After Torrington got to within ten, Max Bloomquist sank a 3-pointer from the left corner, making it 58-45 with 1:50 remaining.

The Red Raiders made things a bit interesting down the stretch, closing to within eight at 58-50 on a 3-point play the old fashioned way with 1:27 left. DiSibio's back-door pass to Bloomquist for a 3-point play at the other end, just 17 seconds later, helped the Hawks seal the win.

"Torrington is a very, very, very solid (Naugatuck Valley League) team. I knew this was going to be a tough game.
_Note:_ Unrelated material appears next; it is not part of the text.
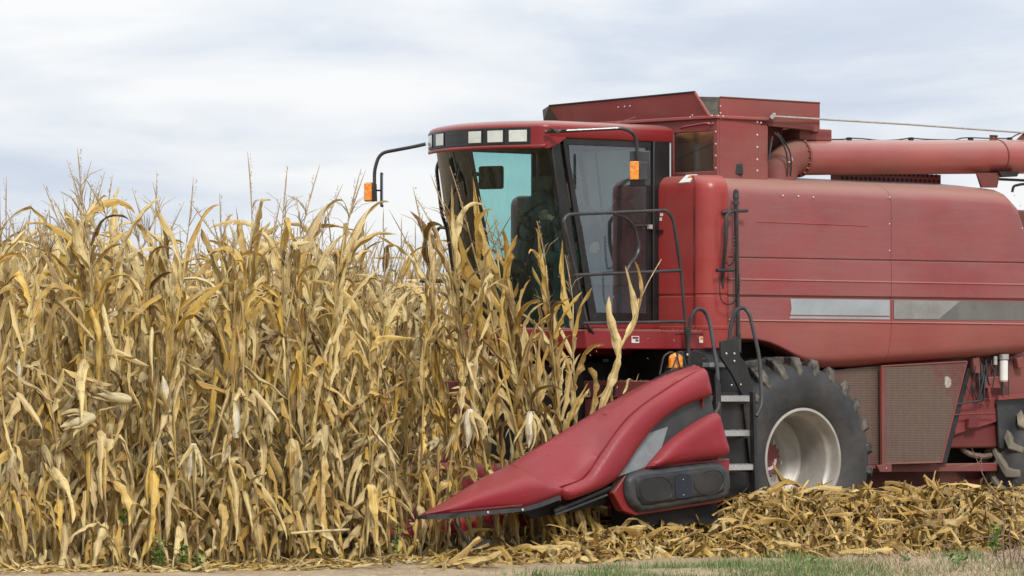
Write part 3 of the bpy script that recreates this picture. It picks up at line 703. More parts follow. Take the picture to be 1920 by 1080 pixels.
# wiper, interior things
MB().tube(resample([P(868, 290, v=-.3), P(858, 330, u=2.45), P(848, 372, u=2.45)], 8), .010, 6).build('wiper', M['tube'], cab)
MB().tube([P(872, 292, u=2.43), P(838, 400, u=2.36)], .014, 6).build('wiper', M['black'], cab)
def seat(cx, cy, zc, tall):
    s = MB(); rows = []
    for k in range(9):
        z = zc + .10 + tall * k / 8; q = k / 8; hw = .25 * math.sqrt(max(.02, 1 - max(0, (q - .55) / .45) ** 2.4)); ub = cx - .24 - .10 * q
        rows.append([(ub + .06 * math.cos(a), cy + hw * math.sin(a), z) for a in [2 * math.pi * j / 16 for j in range(16)]])
    s.grid(rows, close=True); s.f.append(tuple(range(16))); s.mi.append(0); s.f.append(tuple(range(len(s.v) - 16, len(s.v)))); s.mi.append(0)
    s.box((cx - .26, cy - .26, zc), (cx + .26, cy + .26, zc + .13)); s.box((cx - .15, cy - .15, 2.08), (cx + .15, cy + .15, zc))
    o = s.build('seat', M['seat'], cab, smooth=50, bevel=.03)
    MB().box((cx - .40, cy - .11, zc + tall + .10), (cx - .30, cy + .11, zc + tall + .24)).build('headrest', M['seat'], o, bevel=.03)
seat(1.32, .36, 2.50, .72); seat(1.68, -.40, 2.62, .70)
swc = P(1003, 415, v=.15)
st = MB(); rows = []
ax1 = Vector((0, 1, 0)); ax2 = Vector((-.55, 0, .83)).normalized()
st.tube([swc + (ax1 * math.cos(a) + ax2 * math.sin(a)) * .21 for a in [2 * math.pi * k / 28 for k in range(29)]], .014, 8)
for a in (0.4, 2.7, 4.7): st.tube([swc, swc + (ax1 * math.cos(a) + ax2 * math.sin(a)) * .21], .010, 6)
st.tube([swc, swc + Vector((.22, 0, -.75))], .035, 8); st.build('steering_wheel', M['interior'], cab)
o = MB().box((-.03, -.13, -.11), (.03, .13, .11)).build('monitor', M['interior'], cab, bevel=.02); o.location = P(921, 333, v=-.62); o.rotation_euler = (0, 0, R_(20))
MB().tube([P(888, 326, v=-.7), P(915, 328, v=-.66)], .02, 6).build('monitor_arm', M['interior'], cab)
MB().tube(resample([P(890, 350, v=-.7), P(900, 343, v=-.68), P(915, 343, v=-.66)], 8), .009, 6).build('monitor_arm', M['interior'], cab)
MB().box((1.10, .58, 2.7), (1.15, .80, 3.1)).build('armrest', M['interior'], cab, bevel=.02)
# --- cab mirrors and side lamps ------------------------------------------
def mirror(armpts, r, mc, mrot, lc, lrot, nm):
    arm = MB().tube(rnd(armpts, .10, 7), r, 10).build('mirror_arm', M['tube'], cab)
    mo = MB().box((-.012, -.095, -.165), (.012, .095, .165)).build('mirror', M['plastic'], arm, bevel=.035, modw=4); mo.location = mc; mo.rotation_euler = mrot
    MB().box((-.0135, -.078, -.145), (-.0125, .078, .145)).build('mirror_glass', M['mirror'], arm, smooth=0).location = mc
    arm.children[-1].rotation_euler = mrot
    lo = MB().box((.002, -.045, -.085), (.028, .045, .085)).build('side_lamp', M['amber'], arm, bevel=.008); lo.location = lc; lo.rotation_euler = lrot
    lb = MB().box((-.026, -.055, -.090), (.002, .055, .090)).build('lamp_bracket', M['plastic'], arm, bevel=.006); lb.location = lc; lb.rotation_euler = lrot
    return arm
ua = 2.30
mirror([P(1022, 247, v=.89), P(1050, 246, v=.98), P(1170, 240, v=1.32), P(1192, 252, v=1.33), P(1196, 300, v=1.33)], .017,
       P(1200, 316, v=1.30), (0, 0, R_(42)), P(1191, 320, v=1.40), (0, 0, R_(18)), 'a')
# lamp plate beside the near lamp
lp = MB().box((-.004, -.052, -.082), (.004, .052, .082)).build('lamp_plate', M['plastic'], cab, smooth=0, bevel=.004); lp.location = P(1204, 320, v=1.395); lp.rotation_euler = (0, 0, R_(62))
mirror([P(798, 270, v=-.86), P(776, 275, v=-.95), P(712, 287, v=-1.25), P(702, 318, v=-1.28), P(702, 345, v=-1.28)], .017,
       P(716, 356, v=-1.34), (0, 0, R_(-42)), P(692, 360, v=-1.28), (0, 0, R_(8)), 'b')
MB().tube([P(702, 345, v=-1.28), P(703, 378, v=-1.28)], .022, 8).build('lamp_post', M['tube'], cab)
MB().tube([P(703, 357, v=-1.28), P(714, 357, v=-1.33)], .009, 6).build('mirror_pin', M['tube'], cab)
hose = MB()
for k in range(3): hose.tube(resample([P(1026 + 4 * k, 247, v=.93), P(1034 + 3 * k, 240 + 3 * k, v=.96), P(1046, 249 - 2 * k, v=1.0), P(1056 + 3 * k, 243, v=1.03)], 14), .006, 5)
hose.build('clamp_coil', M['black'], cab)
# far-side cab rails seen left of the windshield
MB().tube(rnd([P(826, 296, v=-.95), P(818, 315, v=-.97), P(828, 400, v=-.97), P(838, 430, v=-.97), P(866, 620, v=-.97)], .05), .017, 8).build('cab_rail', M['tube'], cab)
MB().tube(rnd([P(850, 428, v=-1.0), P(822, 426, v=-1.3), P(812, 450, v=-1.35), P(800, 530, v=-1.35), P(800, 640, v=-1.35)], .06), .017, 8).build('cab_rail', M['tube'], cab)
MB().tube([P(789, 527, v=-1.37), P(856, 527, v=-.97)], .019, 8).build('cab_rail', M['tube'], cab)
# aerial hair on the roof
MB().tube(resample([P(1120, 241, v=.7), P(1150, 233, v=.7), P(1191, 219.5, v=.7)], 8), .0035, 5).build('aerial', M['twig'], cab)
# --- access platform, rails, ladder --------------------------------------
vo_ = 1.47
pl = MB(); pu0 = U(1098, vo_); pu1 = U(1362, vo_); pz0 = H(1.6, vo_, 655); pz1 = H(1.6, vo_, 619)
pl.box((pu1, .86, pz0), (pu0, vo_, pz1)); plat = pl.build('platform', M['red'], cmb, bevel=.012)
MB().box((pu1, vo_ + .0005, pz1 - .035), (1.30, vo_ + .006, pz1 - .03)).build('panel_seam', M['void'], plat, smooth=0)
def sidelabel(x0, y0, x1, y1, v, parts, parent):
    a = P(x0, y0, v=v); b = P(x1, y1, v=v)
    o = MB().box((b.x, v, b.z), (a.x, v + .003, a.z)).build('label', M['white'], parent, smooth=0)
    for (fx0, fy0, fx1, fy1, mt) in parts:
        MB().box((lerp(a.x, b.x, fx1), v + .0031, lerp(a.z, b.z, fy1)), (lerp(a.x, b.x, fx0), v + .005, lerp(a.z, b.z, fy0))).build('label_print', M[mt], o, smooth=0)
sidelabel(1311, 631, 1327, 643, vo_ + .001, [(.08, .08, .92, .5, 'orange')], plat)
sidelabel(1184, 630, 1198, 643, vo_ + .001, [(.1, .1, .9, .42, 'red'), (.5, .5, .9, .8, 'plastic')], plat)
# black void / front axle and feeder house
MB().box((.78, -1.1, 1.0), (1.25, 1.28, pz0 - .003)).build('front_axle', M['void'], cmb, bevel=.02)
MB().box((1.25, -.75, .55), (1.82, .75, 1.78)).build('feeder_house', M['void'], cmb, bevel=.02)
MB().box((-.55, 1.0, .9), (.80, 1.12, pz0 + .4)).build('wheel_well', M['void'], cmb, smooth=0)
MB().box((-.2, -1.0, .75), (.2, 1.05, 1.05)).build('front_axle', M['chassis'], cmb, bevel=.02)
vr = 1.50; RT_ = .0155
def pipe(pts, name, parent, r=RT_, rad=.07, mat='tube', k=6): return MB().tube(rnd(pts, rad, k), r, 10).build(name, M[mat], parent)
hr = pipe([P(1112, 625, v=vr - .04), P(1102, 612, v=vr), P(1056, 412, v=vr), P(1066, 402, v=vr), P(1158, 398, v=vr), P(1250, 394, v=vr), P(1262, 410, v=vr), P(1277, 508, v=vr), P(1290, 665, v=vr)], 'handrail', cmb, rad=.075)
pipe([P(1076, 516, v=vr), P(1276, 507, v=vr)], 'rail_bar', hr); pipe([P(1094, 606, v=vr), P(1283, 603, v=vr)], 'rail_bar', hr)
pipe([P(1150, 400, v=vr), P(1172, 407, v=vr - .03), P(1190, 424, v=vr - .05), P(1199, 465, v=vr - .05), P(1194, 480, v=vr - .04), P(1180, 497, v=vr), P(1175, 512, v=vr)], 'rail_bar', hr, rad=.06)
# tall gate post with chain
vg = 1.66
gp = pipe([P(1352, 650, v=vo_ + .02), P(1352, 560, v=vo_ + .05), P(1361, 450, v=vg), P(1361, 405, v=vg), P(1372, 396, v=vg), P(1380, 394, v=vg)], 'gate_post', cmb, r=.018)
pipe([P(1384, 632, v=vg - .05), P(1380, 380, v=vg)], 'gate_post', gp, r=.021)
pl_ = MB().tube([P(1380, 384, v=vg), P(1380, 379, v=vg), P(1380, 378, v=vg), P(1380, 372, v=vg), P(1380, 371, v=vg), P(1380, 362, v=vg), P(1380, 361, v=vg), P(1380, 355, v=vg)], [.034, .034, .024, .024, .032, .026, .018, .016], 12).build('post_cap', M['tube'], gp)
MB().tube([P(1380, 364, v=vg), P(1380, 361.5, v=vg), P(1380, 358, v=vg), P(1380, 355.5, v=vg)], [.012, .026, .026, .008], 12).build('post_cap', M['tube'], gp)
pipe([P(1372, 396, v=vg), P(1401, 395, v=vg)], 'grab_bar', gp, r=.017); pipe([P(1355, 399, v=1.57), P(1364, 397, v=1.6)], 'grab_bar', gp, r=.024)
pipe([P(1344, 507, v=vg - .02), P(1376, 506, v=vg - .02)], 'grab_bar', gp, r=.017)
def chain(pts, parent, nl):
    q = resample(pts, nl); mb = MB()
    for i in range(len(q) - 1):
        a, b = q[i], q[i + 1]; m_ = (a + b) / 2; t = (b - a).normalized(); s = t.orthogonal().normalized(); s = s if i % 2 else t.cross(s)
        h = (b - a).length * .62
        mb.tube([m_ + t * h * math.cos(x) + s * .008 * math.sin(x) for x in [2 * math.pi * k / 8 for k in range(9)]], .0032, 4, caps=False)
    return mb.build('chain', M['black'], parent)
chain([P(1358, 435, v=vg + .02), P(1359, 470, v=vg + .02), P(1361, 490, v=vg + .02), P(1367, 498, v=vg + .03), P(1376, 490, v=vg + .02), P(1378, 480, v=vg + .02), P(1377, 440, v=vg + .02)], gp, 44)
chain([P(1349, 512, v=vg), P(1350, 550, v=vg), P(1354, 565, v=vg), P(1365, 571, v=vg), P(1378, 565, v=vg), P(1386, 540, v=vg), P(1386, 515, v=vg)], gp, 44)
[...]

We weren't going to run away with it," Newtown Coach Tim Tallcouch said.

Ward led the way with 22 points, DiSibio scored 16, Garrity had 12, Bloomquist nine, and Mulligan six to account for all of the Nighthawk scoring.

Garrity had four steals, Ward handed out four assists, Mulligan and Garrity each had six rebounds, and DiSibio pulled down five rebounds and had three assists.

For what it's worth, Torrington won 14 regular season games and reached the Division III state playoff quarterfinals a year ago; graduation has altered both rosters, and Newtown — which advanced to last year's D-II semis — was also without center Todd Petersen due to an injury.

"Games we can win now without Todd are really going to help us down the road," said Tallcouch, optimistic his team's 6-foot-6 presence in the middle will be back in the lineup.

Tallcouch liked the way his players battled.

"Great job by everybody — offense, defense, everybody contributed," the coach said.

Highlights that don't get into the stat books include Shea Talbot hustling to deflect a rebound to a teammate to keep a possession alive, a behind-the-back save along the baseline by Mulligan, and Mulligan's touchdown inbound pass to Bloomquist for two late-game points as the Hawks broke Torrington's full-court press.

"Credit to my kids, they played hard. We executed when it was necessary," said Tallcouch, adding that there is need for improvement as the season unfolds.

"We need to get better and we're going to get better," the coach said.

Newtown's second game is against another nonconference foe, Ledyard in a rematch of last year's D-II first round (NHS went on the road and won 66-61); the teams meet at NHS on Saturday, December 15 beginning at 2 o'clock.

"I like these nonleague games we have this year because each one of them is challenging," Tallcouch said.

Riley Ward controls the ball in the season-opening win over Torrington.
Robert DiSibio hustles up the floor.